REQUIREMENT: The data must be written out once more, precisely as given.

-- BEGIN GIVEN DATA --

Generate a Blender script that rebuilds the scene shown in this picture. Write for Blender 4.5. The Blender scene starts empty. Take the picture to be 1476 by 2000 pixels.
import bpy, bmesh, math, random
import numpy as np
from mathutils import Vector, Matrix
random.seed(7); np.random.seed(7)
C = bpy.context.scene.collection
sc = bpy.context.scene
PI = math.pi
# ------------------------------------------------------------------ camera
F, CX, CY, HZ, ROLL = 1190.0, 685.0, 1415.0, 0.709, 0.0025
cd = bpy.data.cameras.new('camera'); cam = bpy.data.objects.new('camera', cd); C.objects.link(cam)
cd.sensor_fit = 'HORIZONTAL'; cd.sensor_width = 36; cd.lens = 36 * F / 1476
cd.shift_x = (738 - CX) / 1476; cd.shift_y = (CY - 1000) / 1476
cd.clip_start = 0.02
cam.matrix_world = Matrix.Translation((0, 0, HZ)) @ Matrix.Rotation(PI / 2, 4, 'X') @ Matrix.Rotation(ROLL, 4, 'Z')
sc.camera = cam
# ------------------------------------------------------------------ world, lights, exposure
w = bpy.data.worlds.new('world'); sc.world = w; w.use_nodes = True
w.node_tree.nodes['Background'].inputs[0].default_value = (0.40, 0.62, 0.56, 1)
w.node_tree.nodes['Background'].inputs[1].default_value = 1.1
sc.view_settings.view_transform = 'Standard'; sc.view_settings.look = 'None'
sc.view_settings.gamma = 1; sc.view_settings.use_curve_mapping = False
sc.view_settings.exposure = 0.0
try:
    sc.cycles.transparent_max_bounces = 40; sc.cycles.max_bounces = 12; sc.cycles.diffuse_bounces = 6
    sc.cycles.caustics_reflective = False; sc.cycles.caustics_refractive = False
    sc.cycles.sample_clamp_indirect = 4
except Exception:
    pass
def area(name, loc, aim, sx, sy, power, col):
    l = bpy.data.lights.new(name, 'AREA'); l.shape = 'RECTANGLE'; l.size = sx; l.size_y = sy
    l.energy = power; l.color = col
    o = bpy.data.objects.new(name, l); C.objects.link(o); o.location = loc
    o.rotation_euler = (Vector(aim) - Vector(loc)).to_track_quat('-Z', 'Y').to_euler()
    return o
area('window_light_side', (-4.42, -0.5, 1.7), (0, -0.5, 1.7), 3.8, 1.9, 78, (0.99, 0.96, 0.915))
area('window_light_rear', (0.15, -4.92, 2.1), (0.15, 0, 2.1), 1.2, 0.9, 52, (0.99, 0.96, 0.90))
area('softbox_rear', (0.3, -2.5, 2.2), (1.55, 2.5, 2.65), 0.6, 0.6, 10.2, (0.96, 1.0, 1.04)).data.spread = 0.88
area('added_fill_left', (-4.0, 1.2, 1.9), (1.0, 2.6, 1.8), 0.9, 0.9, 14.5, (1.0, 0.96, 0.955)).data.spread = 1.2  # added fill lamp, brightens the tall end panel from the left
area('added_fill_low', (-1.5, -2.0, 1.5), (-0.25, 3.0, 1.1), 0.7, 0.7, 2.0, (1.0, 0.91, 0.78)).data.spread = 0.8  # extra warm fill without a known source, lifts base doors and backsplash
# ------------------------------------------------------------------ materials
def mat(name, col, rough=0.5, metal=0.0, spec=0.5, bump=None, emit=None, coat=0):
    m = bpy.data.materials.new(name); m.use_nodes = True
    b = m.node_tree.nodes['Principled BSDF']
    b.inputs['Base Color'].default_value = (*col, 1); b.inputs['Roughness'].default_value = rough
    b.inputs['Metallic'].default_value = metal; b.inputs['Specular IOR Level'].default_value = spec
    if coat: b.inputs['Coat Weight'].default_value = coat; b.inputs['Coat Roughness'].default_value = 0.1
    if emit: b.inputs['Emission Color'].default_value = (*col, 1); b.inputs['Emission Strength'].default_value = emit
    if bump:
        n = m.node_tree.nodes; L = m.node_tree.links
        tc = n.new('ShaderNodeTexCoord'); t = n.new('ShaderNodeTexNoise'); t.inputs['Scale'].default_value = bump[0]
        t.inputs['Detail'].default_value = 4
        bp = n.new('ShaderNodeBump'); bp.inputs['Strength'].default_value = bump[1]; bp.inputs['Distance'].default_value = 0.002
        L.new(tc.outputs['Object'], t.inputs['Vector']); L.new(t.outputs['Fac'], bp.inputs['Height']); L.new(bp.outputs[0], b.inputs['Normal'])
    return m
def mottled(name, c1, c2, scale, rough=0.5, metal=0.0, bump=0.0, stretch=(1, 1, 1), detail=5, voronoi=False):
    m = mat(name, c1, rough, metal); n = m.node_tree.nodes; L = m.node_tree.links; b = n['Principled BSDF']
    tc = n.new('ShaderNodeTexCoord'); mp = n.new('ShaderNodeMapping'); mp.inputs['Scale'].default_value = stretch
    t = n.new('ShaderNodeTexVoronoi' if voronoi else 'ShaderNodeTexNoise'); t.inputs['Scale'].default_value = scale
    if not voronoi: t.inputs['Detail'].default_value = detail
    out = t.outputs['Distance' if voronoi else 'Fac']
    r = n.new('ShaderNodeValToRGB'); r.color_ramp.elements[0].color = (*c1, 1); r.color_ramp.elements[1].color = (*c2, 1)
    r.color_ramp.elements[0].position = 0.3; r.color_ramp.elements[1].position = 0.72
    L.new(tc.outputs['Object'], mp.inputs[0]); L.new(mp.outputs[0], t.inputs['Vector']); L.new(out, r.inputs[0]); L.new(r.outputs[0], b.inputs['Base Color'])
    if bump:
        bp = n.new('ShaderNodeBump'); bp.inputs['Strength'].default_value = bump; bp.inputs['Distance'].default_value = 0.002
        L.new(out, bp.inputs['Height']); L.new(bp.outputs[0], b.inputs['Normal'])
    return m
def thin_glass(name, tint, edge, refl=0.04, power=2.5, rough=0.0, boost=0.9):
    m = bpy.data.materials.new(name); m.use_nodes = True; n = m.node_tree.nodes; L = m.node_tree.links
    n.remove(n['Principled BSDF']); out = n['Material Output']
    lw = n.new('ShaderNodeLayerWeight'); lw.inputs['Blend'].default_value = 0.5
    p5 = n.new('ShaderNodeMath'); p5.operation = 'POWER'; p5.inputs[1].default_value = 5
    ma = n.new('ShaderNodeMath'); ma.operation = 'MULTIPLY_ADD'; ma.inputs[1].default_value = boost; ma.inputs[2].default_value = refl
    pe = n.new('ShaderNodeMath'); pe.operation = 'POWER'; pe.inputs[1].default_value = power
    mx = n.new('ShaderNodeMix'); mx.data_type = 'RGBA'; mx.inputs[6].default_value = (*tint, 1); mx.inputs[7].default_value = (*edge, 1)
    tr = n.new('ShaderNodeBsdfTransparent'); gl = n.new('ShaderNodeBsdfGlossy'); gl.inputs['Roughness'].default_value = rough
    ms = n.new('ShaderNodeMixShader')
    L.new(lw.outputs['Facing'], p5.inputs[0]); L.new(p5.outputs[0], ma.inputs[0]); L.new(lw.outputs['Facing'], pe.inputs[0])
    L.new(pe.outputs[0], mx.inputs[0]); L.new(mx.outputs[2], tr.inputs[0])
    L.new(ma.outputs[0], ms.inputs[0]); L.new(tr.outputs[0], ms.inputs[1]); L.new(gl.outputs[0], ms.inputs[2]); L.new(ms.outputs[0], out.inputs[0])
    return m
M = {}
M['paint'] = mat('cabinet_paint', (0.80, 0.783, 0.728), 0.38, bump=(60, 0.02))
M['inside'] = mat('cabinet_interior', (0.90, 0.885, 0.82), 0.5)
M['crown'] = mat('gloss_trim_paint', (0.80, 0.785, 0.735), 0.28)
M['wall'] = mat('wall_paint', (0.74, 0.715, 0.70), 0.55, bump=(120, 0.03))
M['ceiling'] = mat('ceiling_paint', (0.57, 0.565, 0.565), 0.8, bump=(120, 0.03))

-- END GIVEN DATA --

FULL SOLUTION:
Generate a Blender script that rebuilds the scene shown in this picture. Write for Blender 4.5. The Blender scene starts empty. Take the picture to be 1476 by 2000 pixels.
import bpy, bmesh, math, random
import numpy as np
from mathutils import Vector, Matrix
random.seed(7); np.random.seed(7)
C = bpy.context.scene.collection
sc = bpy.context.scene
PI = math.pi
# ------------------------------------------------------------------ camera
F, CX, CY, HZ, ROLL = 1190.0, 685.0, 1415.0, 0.709, 0.0025
cd = bpy.data.cameras.new('camera'); cam = bpy.data.objects.new('camera', cd); C.objects.link(cam)
cd.sensor_fit = 'HORIZONTAL'; cd.sensor_width = 36; cd.lens = 36 * F / 1476
cd.shift_x = (738 - CX) / 1476; cd.shift_y = (CY - 1000) / 1476
cd.clip_start = 0.02
cam.matrix_world = Matrix.Translation((0, 0, HZ)) @ Matrix.Rotation(PI / 2, 4, 'X') @ Matrix.Rotation(ROLL, 4, 'Z')
sc.camera = cam
# ------------------------------------------------------------------ world, lights, exposure
w = bpy.data.worlds.new('world'); sc.world = w; w.use_nodes = True
w.node_tree.nodes['Background'].inputs[0].default_value = (0.40, 0.62, 0.56, 1)
w.node_tree.nodes['Background'].inputs[1].default_value = 1.1
sc.view_settings.view_transform = 'Standard'; sc.view_settings.look = 'None'
sc.view_settings.gamma = 1; sc.view_settings.use_curve_mapping = False
sc.view_settings.exposure = 0.0
try:
    sc.cycles.transparent_max_bounces = 40; sc.cycles.max_bounces = 12; sc.cycles.diffuse_bounces = 6
    sc.cycles.caustics_reflective = False; sc.cycles.caustics_refractive = False
    sc.cycles.sample_clamp_indirect = 4
except Exception:
    pass
def area(name, loc, aim, sx, sy, power, col):
    l = bpy.data.lights.new(name, 'AREA'); l.shape = 'RECTANGLE'; l.size = sx; l.size_y = sy
    l.energy = power; l.color = col
    o = bpy.data.objects.new(name, l); C.objects.link(o); o.location = loc
    o.rotation_euler = (Vector(aim) - Vector(loc)).to_track_quat('-Z', 'Y').to_euler()
    return o
area('window_light_side', (-4.42, -0.5, 1.7), (0, -0.5, 1.7), 3.8, 1.9, 78, (0.99, 0.96, 0.915))
area('window_light_rear', (0.15, -4.92, 2.1), (0.15, 0, 2.1), 1.2, 0.9, 52, (0.99, 0.96, 0.90))
area('softbox_rear', (0.3, -2.5, 2.2), (1.55, 2.5, 2.65), 0.6, 0.6, 10.2, (0.96, 1.0, 1.04)).data.spread = 0.88
area('added_fill_left', (-4.0, 1.2, 1.9), (1.0, 2.6, 1.8), 0.9, 0.9, 14.5, (1.0, 0.96, 0.955)).data.spread = 1.2  # added fill lamp, brightens the tall end panel from the left
area('added_fill_low', (-1.5, -2.0, 1.5), (-0.25, 3.0, 1.1), 0.7, 0.7, 2.0, (1.0, 0.91, 0.78)).data.spread = 0.8  # extra warm fill without a known source, lifts base doors and backsplash
# ------------------------------------------------------------------ materials
def mat(name, col, rough=0.5, metal=0.0, spec=0.5, bump=None, emit=None, coat=0):
    m = bpy.data.materials.new(name); m.use_nodes = True
    b = m.node_tree.nodes['Principled BSDF']
    b.inputs['Base Color'].default_value = (*col, 1); b.inputs['Roughness'].default_value = rough
    b.inputs['Metallic'].default_value = metal; b.inputs['Specular IOR Level'].default_value = spec
    if coat: b.inputs['Coat Weight'].default_value = coat; b.inputs['Coat Roughness'].default_value = 0.1
    if emit: b.inputs['Emission Color'].default_value = (*col, 1); b.inputs['Emission Strength'].default_value = emit
    if bump:
        n = m.node_tree.nodes; L = m.node_tree.links
        tc = n.new('ShaderNodeTexCoord'); t = n.new('ShaderNodeTexNoise'); t.inputs['Scale'].default_value = bump[0]
        t.inputs['Detail'].default_value = 4
        bp = n.new('ShaderNodeBump'); bp.inputs['Strength'].default_value = bump[1]; bp.inputs['Distance'].default_value = 0.002
        L.new(tc.outputs['Object'], t.inputs['Vector']); L.new(t.outputs['Fac'], bp.inputs['Height']); L.new(bp.outputs[0], b.inputs['Normal'])
    return m
def mottled(name, c1, c2, scale, rough=0.5, metal=0.0, bump=0.0, stretch=(1, 1, 1), detail=5, voronoi=False):
    m = mat(name, c1, rough, metal); n = m.node_tree.nodes; L = m.node_tree.links; b = n['Principled BSDF']
    tc = n.new('ShaderNodeTexCoord'); mp = n.new('ShaderNodeMapping'); mp.inputs['Scale'].default_value = stretch
    t = n.new('ShaderNodeTexVoronoi' if voronoi else 'ShaderNodeTexNoise'); t.inputs['Scale'].default_value = scale
    if not voronoi: t.inputs['Detail'].default_value = detail
    out = t.outputs['Distance' if voronoi else 'Fac']
    r = n.new('ShaderNodeValToRGB'); r.color_ramp.elements[0].color = (*c1, 1); r.color_ramp.elements[1].color = (*c2, 1)
    r.color_ramp.elements[0].position = 0.3; r.color_ramp.elements[1].position = 0.72
    L.new(tc.outputs['Object'], mp.inputs[0]); L.new(mp.outputs[0], t.inputs['Vector']); L.new(out, r.inputs[0]); L.new(r.outputs[0], b.inputs['Base Color'])
    if bump:
        bp = n.new('ShaderNodeBump'); bp.inputs['Strength'].default_value = bump; bp.inputs['Distance'].default_value = 0.002
        L.new(out, bp.inputs['Height']); L.new(bp.outputs[0], b.inputs['Normal'])
    return m
def thin_glass(name, tint, edge, refl=0.04, power=2.5, rough=0.0, boost=0.9):
    m = bpy.data.materials.new(name); m.use_nodes = True; n = m.node_tree.nodes; L = m.node_tree.links
    n.remove(n['Principled BSDF']); out = n['Material Output']
    lw = n.new('ShaderNodeLayerWeight'); lw.inputs['Blend'].default_value = 0.5
    p5 = n.new('ShaderNodeMath'); p5.operation = 'POWER'; p5.inputs[1].default_value = 5
    ma = n.new('ShaderNodeMath'); ma.operation = 'MULTIPLY_ADD'; ma.inputs[1].default_value = boost; ma.inputs[2].default_value = refl
    pe = n.new('ShaderNodeMath'); pe.operation = 'POWER'; pe.inputs[1].default_value = power
    mx = n.new('ShaderNodeMix'); mx.data_type = 'RGBA'; mx.inputs[6].default_value = (*tint, 1); mx.inputs[7].default_value = (*edge, 1)
    tr = n.new('ShaderNodeBsdfTransparent'); gl = n.new('ShaderNodeBsdfGlossy'); gl.inputs['Roughness'].default_value = rough
    ms = n.new('ShaderNodeMixShader')
    L.new(lw.outputs['Facing'], p5.inputs[0]); L.new(p5.outputs[0], ma.inputs[0]); L.new(lw.outputs['Facing'], pe.inputs[0])
    L.new(pe.outputs[0], mx.inputs[0]); L.new(mx.outputs[2], tr.inputs[0])
    L.new(ma.outputs[0], ms.inputs[0]); L.new(tr.outputs[0], ms.inputs[1]); L.new(gl.outputs[0], ms.inputs[2]); L.new(ms.outputs[0], out.inputs[0])
    return m
M = {}
M['paint'] = mat('cabinet_paint', (0.80, 0.783, 0.728), 0.38, bump=(60, 0.02))
M['inside'] = mat('cabinet_interior', (0.90, 0.885, 0.82), 0.5)
M['crown'] = mat('gloss_trim_paint', (0.80, 0.785, 0.735), 0.28)
M['wall'] = mat('wall_paint', (0.74, 0.715, 0.70), 0.55, bump=(120, 0.03))
M['ceiling'] = mat('ceiling_paint', (0.57, 0.565, 0.565), 0.8, bump=(120, 0.03))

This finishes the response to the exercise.